Whole Foods stepped into hot water during 2020’s violent BLM protests when the upscale grocery chain banned political messaging on clothing and facemasks. This came in response to several employees donning BLM insignia and interacting with the shopping public.

Now, a National Labor Relations Board (NLRB) judge ruled in favor of the company against employees who filed a complaint. The decision reaffirmed the ability of Whole Foods and others to ban messaging unrelated to the company’s mission.

The clothing and facemasks were unrelated to job performance, the ruling asserted, and thus the decision was up to the employer.

The employees were represented by an NLRB general counsel.
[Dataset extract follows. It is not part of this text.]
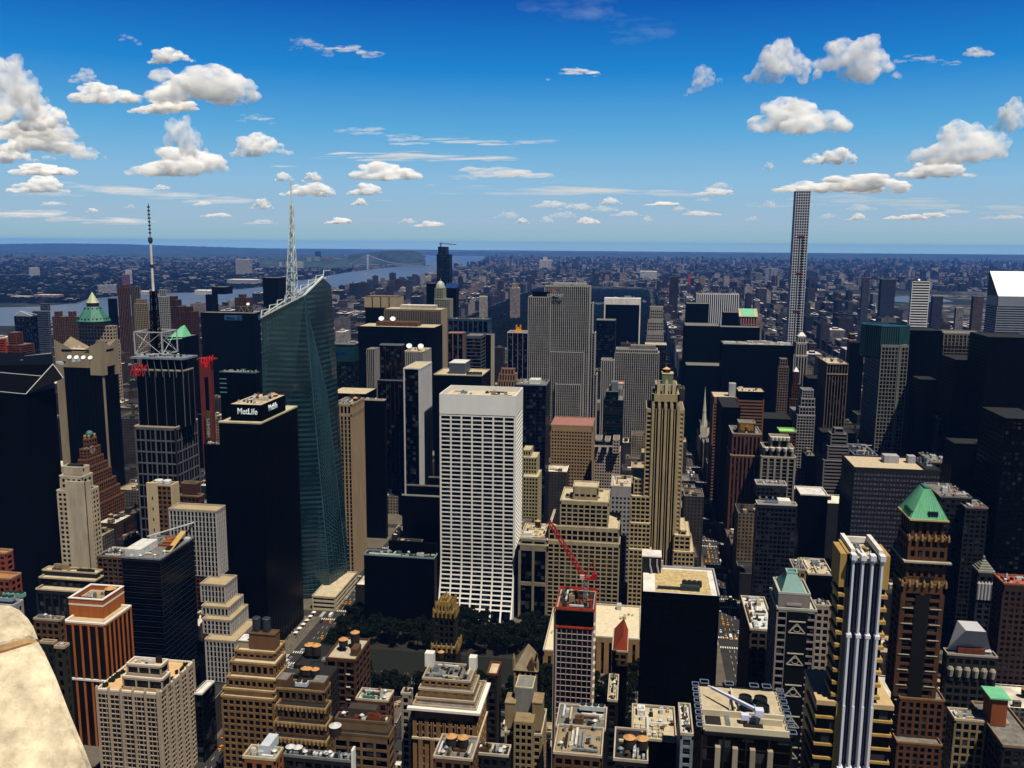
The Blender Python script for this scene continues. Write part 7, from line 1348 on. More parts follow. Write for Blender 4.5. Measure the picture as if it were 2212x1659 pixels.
for i in range(4200):                       # New Jersey between the river and the ridge
    px = rg.uniform(-20, 730); py = rg.uniform(572, 655) if rg.random() < .8 else rg.uniform(556, 600); p = atZ(px, py)
    dens = .5 + .5 * math.sin(p.x * .0021) * math.sin(p.y * .0017 + 1)
    if rg.random() > dens: continue
    addfar(p.x, p.y, rg.uniform(10, 34), rg.uniform(10, 26), rg.choice((7, 8, 10, 12, 18)) * rg.uniform(.8, 1.3))
for (px, py, Y, w_, h) in ((270, 560, 9000, 120, 55), (640, 560, 11300, 90, 80), (655, 560, 11300, 60, 75)): pass
cols_f = [(.022, .018, .026), (.045, .038, .046), (.035, .014, .022), (.16, .145, .15), (.36, .33, .32), (.008, .008, .018), (.006, .007, .014), (.04, .032, .04), (.26, .2, .18)]
stuff2 = CB_(); stuff3 = CB_(); stuff4 = CB_()
def farbox(cb, c):
    x0, x1, y0, y1, h = c; w_ = rg.choice(cols_f); r_ = rg.choice(((.04, .036, .038), (.1, .09, .09), (.012, .012, .015), (.025, .022, .025), (.5, .48, .46), (.018, .016, .02), (.3, .3, .3))); cb.cbox(x0, y0, 0, x1, y1, h, w_, r_)
    if h > 40: cb.cbox(x0 + (x1 - x0) * .3, y0 + (y1 - y0) * .3, h, x0 + (x1 - x0) * .65, y0 + (y1 - y0) * .6, h + 5, w_, r_)
    return w_
far_c.sort(key=lambda c: -area(c)); nind = 0
for c in far_c:
    if nind < 75 and c[4] > 60:
        cb = CB_(); w_ = farbox(cb, c); o = cb.cbuild('apartment_tower'); p = proj((c[0] + c[1]) / 2, c[2], c[4]); nm = 'pale' if w_[0] > .3 else ('dark' if w_[0] < .08 else ('red brown' if w_[0] < .15 else 'tan'))
        tag(o, autolabel(f'{nm} distant apartment tower', *p), 'apartment tower', 'distant apartment towers uptown'); nind += 1
    else:
        farbox(stuff4 if proj(c[0], c[2], 0)[0] < 740 and c[2] > 3500 and c[0] < -2200 else (stuff3 if c[2] > 6500 else stuff2), c)
for cb, nm, lab in ((stuff, 'city_block_fill', 'small remaining midtown buildings packed between the towers'), (stuff2, 'uptown_rooftops', 'dense field of uptown apartment blocks on both sides of the park'), (stuff3, 'far_rooftops', 'hazy field of far city roofs reaching to the horizon'), (stuff4, 'riverside_houses', 'scattered houses across the wide river')):
    if cb.f: o = cb.cbuild(nm); tag(o, lab, 'buildings', None, 'stuff')
# notable far things
FT = [('pale twin tower cluster on the wooded ridge left of the lattice spire', [(545, 568, 583, 9500), (550, 566, 580, 9400)], (.4, .37, .35)), ('small pale tower on the ridge left of the lattice spire', [(603, 608, 566, 10500)], (.5, .48, .47)),
      ('row of white apartment slabs on the ridge just behind the lattice spire', [(617, 624, 565, 10600), (627, 634, 567, 10600)], (.5, .5, .5)), ('white apartment slab on the ridge touching the spire', [(637, 652, 566, 10400)], (.5, .48, .46)),
      ('dark tall tower on the ridge right of the spire', [(680.5, 691, 543, 11500)], (.03, .06, .08)), ('pale tower below the dark ridge tower', [(679, 689, 555, 11000)], (.3, .33, .36)), ('pale tower left of the dark ridge tower', [(663, 671, 556, 11000)], (.35, .35, .36)), ('broad brown tower right of the dark ridge tower', [(699, 713, 556, 11200)], (.2, .13, .14)),
      ('pink block right of the dark ridge tower', [(719, 731, 558, 11300)], (.4, .28, .28)), ('pale slab block above the left shore behind the mast', [(508, 537, 560, 8200)], (.36, .33, .32)), ('dark pair of slabs by the left shore behind the copper pyramid', [(263, 276, 593, 5600)], (.2, .06, .07)),
      ('white tower right of the pinkish slab on the left shore', [(270, 281, 583, 5900)], (.55, .55, .55)), ('pale shore block of three slabs left of the mast', [(211, 222, 616, 4800), (224, 234, 615, 4810), (236, 247, 615, 4790)], (.38, .38, .42)), ('pale ribbed slab above the houses at the far left', [(62, 79, 578, 7000)], (.45, .45, .47)),
      ('low tan ribbed block on the left shore', [(22, 60, 640, 4300)], (.3, .24, .22)), ('long brown ribbed block on the left shore', [(72, 120, 637, 4350)], (.28, .2, .18)), ('tower of the riverside church in front of the wide river', [(931, 934, 571, 7200), (925, 941, 590, 7150), (917, 945, 597, 7140)], (.38, .35, .3)),
      ('pale hospital tower block on the far skyline', [(1173, 1182, 555, 11500), (1165, 1190, 562, 11450)], (.5, .45, .42)), ('pair of twin ribbed towers on the far right plain', [(1654, 1662, 580, 7000), (1666, 1680, 580, 7000)], (.3, .3, .34)), ('red roofed tower in the middle of the far plain', [(1487, 1493, 594, 6000)], (.5, .04, .05)),
      ('black tower rising alone on the far plain', [(1447, 1466, 598, 3600)], (.02, .015, .02)), ('black tower right of the lone black plain tower', [(1503, 1515, 610, 3500)], (.02, .02, .025)), ('long white stadium on the far plain', [(1383, 1420, 586, 8200)], (.5, .5, .48)),
      ('dark pair of slabs left of the white banded tower', [(1864, 1880, 600, 3100)], (.05, .05, .09)), ('dark block left of the white banded tower', [(1905, 1936, 603, 3000)], (.02, .03, .06)), ('black towers right of the white banded tower', [(2016, 2038, 640, 2500)], (.03, .03, .06)), ('grey tower with red brick top right of the banded tower', [(2066, 2083, 664, 2100)], (.2, .2, .22)), ('striped dark tower left of the silver slanted tower', [(2104, 2126, 640, 2300)], (.08, .06, .07)),
      ('tan apartment tower with a flat top above the park edge', [(1106, 1119, 612, 3600), (1102, 1122, 622, 3590)], (.3, .25, .21)), ('pale twin-crowned apartment house on the park edge', [(1035, 1052, 640, 3100)], (.4, .36, .3)), ('pale tower with pointed top on the near shore', [(822, 830, 600, 5200), (818, 834, 610, 5200)], (.2, .18, .18)), ('dark tower near the shore right of the pointed one', [(890, 898, 592, 5500)], (.05, .05, .1)), ('dark blue slab near the shore behind the panelled crown tower', [(862, 872, 598, 5000)], (.05, .07, .12)),
      ('brown block with white vaulted roof on the left shore', [(665, 690, 628, 3500)], (.3, .28, .25)), ('beige round block on the left shore beneath the ridge', [(490, 550, 604, 6200)], (.4, .38, .36)), ('long white pier shed on the left shore', [(420, 455, 627, 5000)], (.6, .6, .58)), ('low white ferry terminal on the left shore', [(300, 330, 629, 4900)], (.5, .5, .5))]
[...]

They argued that wearing the BLM materials would make workers feel safe and supported.

The representative also claimed that prohibiting the apparel infringed on the employees’ rights to push for better working conditions.

The company responded to multiple workers showing up with BLM symbolism and related messages in 2020. This came during the national fallout from the death of George Floyd while in custody of Minneapolis police.

The action by Whole Foods led to widespread calls for boycotting the normally leftist-friendly chain.

Administrative Law Judge Ariel Sotolongo explained his reasoning. “The fact that BLM may be a movement of great significance to African Americans and that its goals are valid, does not mean that a rule prohibiting the displaying of such message[s] at work is ‘racist.’”

He further declared that counsel failed to prove that the employees had a collective goal concerning their jobs.

Instead, he said the workers concocted “a helter-skelter, throw-mud-at-the-wall attempt at objectively establishing the mutual aid and protection goal of employees wearing BLM messaging.”

Interestingly, while Sotolongo established the legality of banning such attire, he ruled against a prior Whole Foods dress code. The rule in place from 2013 to 2020 barred “any visible slogan, message, logo or advertising.”

The NLRB judge determined this would undermine collective bargaining efforts by banning union pins and buttons.

Despite its win over disgruntled employees, Whole Foods quickly fell back onto leftist messaging while it took its victory lap.

In a statement, the company said its “diverse culture continues to be a source of great pride for Whole Foods Market and we remain focused on creating both a safe and inclusive workplace for all.”